Less than two years ago on Search Engine Watch Uri Bar-Joseph offered up a list of seven things that search marketing agencies would have to consider to ensure future success. Bar-Joseph’s list started with integrating services, being multi-device and SoLoMo-friendly, and offering clients a software solution. He explained the need to use both left- and right-brain thinking, to act like a marketer in dealing with clients, and to make content creation a core competency.
In all of these he was right on the money. But now, in April 2015, his list of seven is no longer a guide to how future agencies will evolve. Today Bar-Joseph’s list is the bare minimum one should expect from any marketing agency seeking to present competence online. Leading agencies are going to have to be willing to take five further steps into the future to be competitive and offer real value for clients.
1. Language Skills
Marketers have always been advised to speak the customer’s language. Too often, though, this sort of advice means learning the jargon of the client’s industry or breaking down complex online strategies into simple steps non-marketers can understand. In today’s connected world, agencies need to have the ability to communicate in and deliver work in multiple languages. Agencies must develop the language competencies to service clients in the Americas, Europe, Asia, and, increasingly, Africa.
With more than half of the top 20 on Fortune’s Global 500 companies headquartered in non-English speaking countries, nearly half of all Web pages in a language other than English, and an astoundingthree in four Internet users being non-native English speakers, agencies will only succeed at a global scale if they can find a way to connect with clients and customers alike.
2. Cultural Knowledge
It’s one thing to be able to speak a language, but it’s quite another to understand the cultural context of that communication. Successful agencies in the future won’t be able to apply things that work in the West to clients in the East or South and assume they’ll work. The differing ethnic, linguistic, religious, social, and economic contexts mean that a great idea in New York might also be a great idea in Sydney, but will fail miserably in Delhi or Dubai. Agencies will need to be aware of the ways in which culture sets a context for advertising online and offline, and be open to using platforms in culturally effective ways.

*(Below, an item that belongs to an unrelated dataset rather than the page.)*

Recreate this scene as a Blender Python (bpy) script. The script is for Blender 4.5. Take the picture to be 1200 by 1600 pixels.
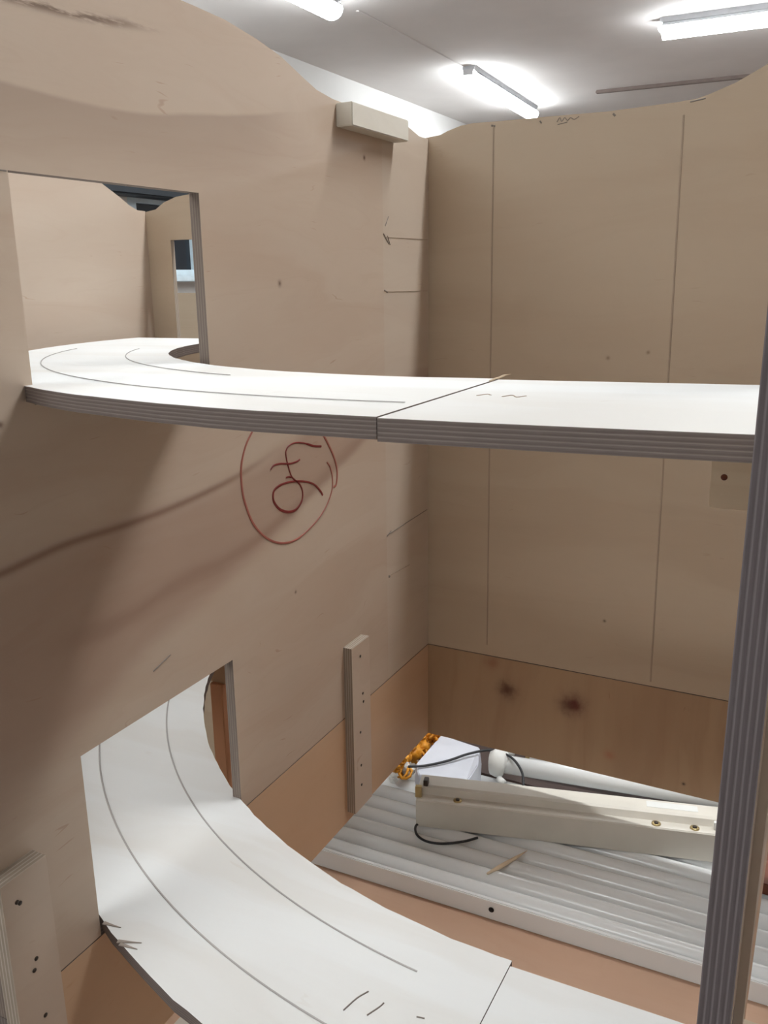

One agency that is finding success by embracing this sort of strategy in their digital and traditional marketing is mediareach. Their effective Elephant Atta campaign in the U.K. included the development of a YouTube channel specifically aimed at reaching Britain’s South Asian community, a large and growing ethnic minority group in that country.
3. Built for Speed
It’s a truism of the digital world that clients expect things faster than ever. The one-week turnaround is now a 48-hour turnaround, and the 48-hour task is now a 24-hour task, or maybe even a “by close of business” task. This speed puts extra pressure on agencies and stress on creatives and managers alike. Whatever the costs, there is little likelihood that clients will become less interested in speed or more forgiving of an agency that cannot deliver fast. This means that agencies will have to put into place systems and processes that allow them to turn work around quickly while maintaining quality.
Agencies already recognize the significance of speed and the best agencies are already getting out ahead of this trend. In a 2014 interview with Google’s Think newsletter, agencies like Digitas and Performics identified the speed of digital marketing as one of the key challenges their agency was responding to. Solutions that integrate external, on-call consultants, or software solutions that integrate local and remote teams will help achieve this sort of velocity, and firms that can build for speed will enjoy gains at the expense of their traditionally organized rivals.
4. Always Working
There are only 24 hours in a day and an agency team can only work so many of them before quality collapses through lack of rest. But agencies that learn how to effectively pro-source their work and curate a locationally disparate team of experts can work around the clock, offering clients a true 24/7 relationship. Instead of nine people working in the U.S., imagine a team of nine where three in Chicago hand off to the three in Philippines, who later hand off to the three in Mumbai. Just as the Web is never sleeping, so, too, will the team working on a client’s account always be on board.
The notion of a 24/7 agency is not new, of course. The difference today is that 24/7 is not the exception; it is going to become the rule for agencies. This is not about outsourcing work or even crowdsourcing work. Rather it is about prosourcing work and curating agency teams globally so that clients get the round-the-clock support they expect.
5. Local Control, Global Reach
Pulling all of these ideas together, the agency of tomorrow needs to be able to maintain local control over the remote teams that give them their global reach. This sort of control is possible for agencies that embrace Bar-Joseph’s software suggestion, particularly where that software is effective at allowing external, remote, and temporary contributors to an account interact with local brand managers, account managers, and full-time creatives and creative directors. Agencies must be able to maintain local control and accountability but must likewise engage teams globally and remotely in servicing their clients.
Platforms like these for marketers already exist. An integrated software solution, perhaps one that is even opened up to the brands and clients that an agency represents, will be another key difference between the agency of today and the agency of the future.